金刀比羅宮 / 鈴木了二

本宮まで約800段、奥院まで約700段。地形に石を置いただけのようなランドスケープであるが、都市の中にはない久しぶりの山岳体験であった。
鈴木了二による金刀比羅宮プロジェクト。現代建築であるがその違和感を全く感じさせない、見事な歴史との連続性を見せる。内部を見れなかったのが残念だ。
金刀比羅宮までの道のりの途中にあった百何年に一度のふすま絵の展覧会では、鈴木了二金刀比羅宮の依頼をした金刀比羅宮文化顧問であり美術家の田窪恭治のふすま絵などを展示している。過去のプロジェクトである「林檎の礼拝堂」が気になる。屋根に色とりどりのガラス瓦を使用した神秘的な空間であるに違いない。
奥院の建物はちっぽけであったが、そこから見える景色はやはりそれだけ登ってきたことを物語る。
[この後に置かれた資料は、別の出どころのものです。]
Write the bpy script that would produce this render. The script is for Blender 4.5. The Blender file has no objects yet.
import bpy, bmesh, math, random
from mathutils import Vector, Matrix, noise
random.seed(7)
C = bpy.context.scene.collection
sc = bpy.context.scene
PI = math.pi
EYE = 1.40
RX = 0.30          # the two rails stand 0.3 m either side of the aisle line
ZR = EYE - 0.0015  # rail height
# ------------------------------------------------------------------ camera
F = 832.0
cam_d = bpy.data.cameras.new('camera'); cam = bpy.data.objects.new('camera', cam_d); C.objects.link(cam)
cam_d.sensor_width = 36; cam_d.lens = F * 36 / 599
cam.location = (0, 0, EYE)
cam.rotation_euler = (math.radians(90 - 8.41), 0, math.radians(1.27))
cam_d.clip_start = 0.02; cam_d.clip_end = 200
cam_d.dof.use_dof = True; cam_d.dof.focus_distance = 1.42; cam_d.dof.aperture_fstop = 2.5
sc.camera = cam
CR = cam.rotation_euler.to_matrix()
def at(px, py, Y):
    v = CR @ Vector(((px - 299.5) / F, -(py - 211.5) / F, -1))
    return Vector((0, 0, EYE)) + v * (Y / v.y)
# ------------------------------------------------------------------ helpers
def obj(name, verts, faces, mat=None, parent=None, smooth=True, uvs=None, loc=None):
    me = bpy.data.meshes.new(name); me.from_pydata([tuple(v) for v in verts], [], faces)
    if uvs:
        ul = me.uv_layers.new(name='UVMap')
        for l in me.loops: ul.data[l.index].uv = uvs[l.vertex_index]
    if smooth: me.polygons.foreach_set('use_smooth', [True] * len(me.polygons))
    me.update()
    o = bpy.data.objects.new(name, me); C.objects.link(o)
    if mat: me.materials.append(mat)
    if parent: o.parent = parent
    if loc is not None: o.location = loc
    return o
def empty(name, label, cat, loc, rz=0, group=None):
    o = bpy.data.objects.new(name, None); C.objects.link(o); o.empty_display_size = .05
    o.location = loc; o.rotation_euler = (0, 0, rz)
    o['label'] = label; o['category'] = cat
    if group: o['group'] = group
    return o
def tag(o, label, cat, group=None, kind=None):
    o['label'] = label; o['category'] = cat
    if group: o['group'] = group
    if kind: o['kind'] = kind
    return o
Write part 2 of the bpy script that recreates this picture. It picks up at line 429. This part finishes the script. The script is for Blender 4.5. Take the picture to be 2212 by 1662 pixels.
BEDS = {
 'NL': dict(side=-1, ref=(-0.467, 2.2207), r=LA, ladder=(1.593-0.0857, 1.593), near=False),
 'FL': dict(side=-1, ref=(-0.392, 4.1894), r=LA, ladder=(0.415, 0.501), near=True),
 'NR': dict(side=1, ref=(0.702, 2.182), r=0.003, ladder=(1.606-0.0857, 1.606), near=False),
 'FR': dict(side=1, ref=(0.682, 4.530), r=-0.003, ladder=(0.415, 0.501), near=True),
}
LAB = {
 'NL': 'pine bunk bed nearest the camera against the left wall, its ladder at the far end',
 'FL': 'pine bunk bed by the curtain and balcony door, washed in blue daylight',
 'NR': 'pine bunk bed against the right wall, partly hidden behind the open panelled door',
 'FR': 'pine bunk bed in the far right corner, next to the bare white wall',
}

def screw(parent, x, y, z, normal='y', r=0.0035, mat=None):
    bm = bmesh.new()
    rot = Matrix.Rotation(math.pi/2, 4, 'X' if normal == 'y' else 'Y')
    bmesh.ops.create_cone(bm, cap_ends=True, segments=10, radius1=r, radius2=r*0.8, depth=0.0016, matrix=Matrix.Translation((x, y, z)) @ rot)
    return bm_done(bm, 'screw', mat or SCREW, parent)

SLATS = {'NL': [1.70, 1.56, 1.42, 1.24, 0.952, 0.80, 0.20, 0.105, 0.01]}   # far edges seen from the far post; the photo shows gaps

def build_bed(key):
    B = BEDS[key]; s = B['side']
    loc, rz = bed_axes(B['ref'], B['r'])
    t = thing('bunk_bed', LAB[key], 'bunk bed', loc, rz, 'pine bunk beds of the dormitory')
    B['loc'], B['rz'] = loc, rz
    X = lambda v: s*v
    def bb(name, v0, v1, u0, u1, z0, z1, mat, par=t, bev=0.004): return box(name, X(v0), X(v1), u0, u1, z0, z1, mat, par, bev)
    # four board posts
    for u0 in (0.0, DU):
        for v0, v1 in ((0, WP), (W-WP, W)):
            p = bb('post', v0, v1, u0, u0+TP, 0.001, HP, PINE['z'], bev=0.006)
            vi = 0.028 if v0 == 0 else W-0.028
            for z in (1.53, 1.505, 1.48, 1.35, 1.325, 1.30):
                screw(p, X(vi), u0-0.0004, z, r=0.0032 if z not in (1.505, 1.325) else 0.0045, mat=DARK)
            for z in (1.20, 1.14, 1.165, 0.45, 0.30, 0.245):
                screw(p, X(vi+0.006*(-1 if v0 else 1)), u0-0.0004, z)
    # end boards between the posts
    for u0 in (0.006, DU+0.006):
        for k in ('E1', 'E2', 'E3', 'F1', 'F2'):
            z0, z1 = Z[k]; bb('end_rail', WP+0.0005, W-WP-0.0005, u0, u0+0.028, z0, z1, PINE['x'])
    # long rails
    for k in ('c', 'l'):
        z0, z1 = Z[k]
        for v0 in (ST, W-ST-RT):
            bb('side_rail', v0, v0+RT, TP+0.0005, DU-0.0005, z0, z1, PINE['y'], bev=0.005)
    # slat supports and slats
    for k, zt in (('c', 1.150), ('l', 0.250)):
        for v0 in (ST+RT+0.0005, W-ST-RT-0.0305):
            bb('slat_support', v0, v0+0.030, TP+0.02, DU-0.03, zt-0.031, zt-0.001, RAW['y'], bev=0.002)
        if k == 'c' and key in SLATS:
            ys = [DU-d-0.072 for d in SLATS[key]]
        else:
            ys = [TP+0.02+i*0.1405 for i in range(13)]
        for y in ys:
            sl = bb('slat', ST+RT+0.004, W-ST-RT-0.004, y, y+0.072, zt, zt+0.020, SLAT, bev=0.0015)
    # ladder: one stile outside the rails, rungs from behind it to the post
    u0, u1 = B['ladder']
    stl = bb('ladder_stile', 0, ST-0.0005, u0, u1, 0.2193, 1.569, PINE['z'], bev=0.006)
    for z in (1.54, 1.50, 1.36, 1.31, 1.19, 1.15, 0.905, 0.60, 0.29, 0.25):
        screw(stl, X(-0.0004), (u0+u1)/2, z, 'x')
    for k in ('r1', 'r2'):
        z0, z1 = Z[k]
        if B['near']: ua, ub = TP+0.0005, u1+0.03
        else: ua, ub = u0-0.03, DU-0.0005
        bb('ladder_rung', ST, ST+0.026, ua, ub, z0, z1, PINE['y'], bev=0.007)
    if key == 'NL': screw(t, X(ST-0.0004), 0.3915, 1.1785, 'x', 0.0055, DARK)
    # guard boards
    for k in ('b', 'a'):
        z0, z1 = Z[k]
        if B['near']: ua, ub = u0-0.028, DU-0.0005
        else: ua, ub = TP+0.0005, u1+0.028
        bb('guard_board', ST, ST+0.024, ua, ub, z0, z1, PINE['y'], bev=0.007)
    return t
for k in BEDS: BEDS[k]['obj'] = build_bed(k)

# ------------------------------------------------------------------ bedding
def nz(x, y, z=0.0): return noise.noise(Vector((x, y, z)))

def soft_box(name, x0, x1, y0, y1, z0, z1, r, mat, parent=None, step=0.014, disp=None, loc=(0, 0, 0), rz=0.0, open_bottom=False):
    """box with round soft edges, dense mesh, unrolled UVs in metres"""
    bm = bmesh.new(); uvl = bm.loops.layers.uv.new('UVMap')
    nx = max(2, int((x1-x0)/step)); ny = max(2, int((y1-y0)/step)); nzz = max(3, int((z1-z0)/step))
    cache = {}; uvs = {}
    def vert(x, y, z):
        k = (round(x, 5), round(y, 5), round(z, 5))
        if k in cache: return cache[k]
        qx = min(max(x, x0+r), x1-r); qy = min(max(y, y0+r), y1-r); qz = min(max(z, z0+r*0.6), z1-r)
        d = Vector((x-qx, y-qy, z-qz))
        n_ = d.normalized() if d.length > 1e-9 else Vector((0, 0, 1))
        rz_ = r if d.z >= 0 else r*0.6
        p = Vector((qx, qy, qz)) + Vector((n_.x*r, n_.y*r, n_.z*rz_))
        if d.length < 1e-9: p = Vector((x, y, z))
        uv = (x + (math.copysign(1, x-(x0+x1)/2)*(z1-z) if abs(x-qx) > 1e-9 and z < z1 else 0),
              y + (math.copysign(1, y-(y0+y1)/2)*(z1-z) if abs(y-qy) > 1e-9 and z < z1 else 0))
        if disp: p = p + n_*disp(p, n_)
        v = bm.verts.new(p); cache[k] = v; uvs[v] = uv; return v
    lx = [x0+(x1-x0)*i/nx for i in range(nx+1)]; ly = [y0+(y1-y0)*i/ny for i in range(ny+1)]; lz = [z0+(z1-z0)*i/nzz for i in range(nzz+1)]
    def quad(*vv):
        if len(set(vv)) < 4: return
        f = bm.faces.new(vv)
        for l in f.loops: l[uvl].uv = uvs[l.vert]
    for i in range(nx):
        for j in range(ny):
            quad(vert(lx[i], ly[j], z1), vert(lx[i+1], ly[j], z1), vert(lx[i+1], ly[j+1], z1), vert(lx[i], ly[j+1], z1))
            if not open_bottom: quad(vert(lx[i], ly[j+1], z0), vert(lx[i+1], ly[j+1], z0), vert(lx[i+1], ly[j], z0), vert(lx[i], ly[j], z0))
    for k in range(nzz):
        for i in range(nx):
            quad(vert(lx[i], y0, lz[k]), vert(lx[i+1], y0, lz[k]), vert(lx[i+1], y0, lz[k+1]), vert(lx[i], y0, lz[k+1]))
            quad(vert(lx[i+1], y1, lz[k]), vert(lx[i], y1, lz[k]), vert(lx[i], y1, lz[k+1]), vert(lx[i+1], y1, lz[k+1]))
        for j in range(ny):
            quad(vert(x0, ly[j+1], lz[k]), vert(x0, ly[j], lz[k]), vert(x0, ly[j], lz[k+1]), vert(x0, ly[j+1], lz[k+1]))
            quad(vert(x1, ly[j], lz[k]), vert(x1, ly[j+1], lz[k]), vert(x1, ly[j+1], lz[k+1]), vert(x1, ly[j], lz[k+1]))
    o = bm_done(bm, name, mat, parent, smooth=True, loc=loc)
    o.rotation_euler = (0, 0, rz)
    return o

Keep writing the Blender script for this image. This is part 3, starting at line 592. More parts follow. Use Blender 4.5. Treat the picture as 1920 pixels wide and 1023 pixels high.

展覧会の開催されていた書院の中に蹴鞠をしていたという庭があった。そこには式木(四季木)と呼ばれる4本の木があった。それぞれ春夏秋冬に咲く樹木で、ほぼ正方形の庭に正方形の領域が区切られ、その内側に4本立っている。蹴鞠の境界を決め、相似的な頂点の決め方で木を配置しただけなのだが、すごく異様な風景にみえた。秩序づけられた自然だからだろうか。気持ち悪い。